At the end of a church service there would be a moment when an emotional pleading hymn would be sung and people would be urged to walk up to the front of the church, kneel down and “give their heart to Jesus” …. i.e. to be “saved.”

I watched my father and other preachers lead this moment. They would often ask the musicians to keep playing while they spoke gently encouraging people to “come forward.”

The moment was emotional.

We have a family story about an older family member urging the son of the preacher to go forward during an “altar call” his dad was leading because “you dont’ want to your dad to be a failure, do you?” This story is not about me. But the young man developed an aversion to all things church as an adult. Who could blame him?

There is much movie music that I admire.
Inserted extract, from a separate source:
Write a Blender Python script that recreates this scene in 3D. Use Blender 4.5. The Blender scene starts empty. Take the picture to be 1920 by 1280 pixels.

I think the connection between music and images is fascinating and pretty constituent to being alive in the USA right now.

Yesterday Eileen and I went to see the movie, “The Dark Knight Rises.” It’s a weak flick in my opinion, but most movies hit me this way.

But it was mildly entertaining if lacking in even comic book plausibility.

The music was by Hans Zimmer and I think it included high quality synthesized orchestral sounds as well as more abstract sounds.

As I listened to Zimmer utilize the tricks that John Williams “borrowed” from composers I love like Vaughan Williams and Paul Hindemith I pondered Watson’s little phrase.

Music is emotion. But when it becomes the emotional servant of content like “altar calls” and super heroes movies what is going on? It seems to devalue the musical content especially when the music itself is outlining the emotions sought by the movie makers to evoke in the audience.

I have thought about how music works in church as well. Inevitably it must serve the moment. When it is used in an “altar call” or a similar obviously manipulative moment it is not far from Zimmer’s little tricks.

Zimmer by the way is a fine composer. As usual the music that caught my attention the most was during the credits. It is then that the composer can sort of let loose and do when he/she wants.

But music in church can work with integrity. For one thing there is a long musical history to draw on and utilize in choral anthems, hymns, organ music and other music.

I think of the distinction as helping people pray, not tricking them into feeling something. I have often thought of music as a sort of “frame” for the church service. The main activity is prayer.

Chanting prayer can “heighten” the language, removing it from the everyday experience of speaking and drawing it into mystery.

Idealistic, I know.

I will continue to think about this, I’m sure.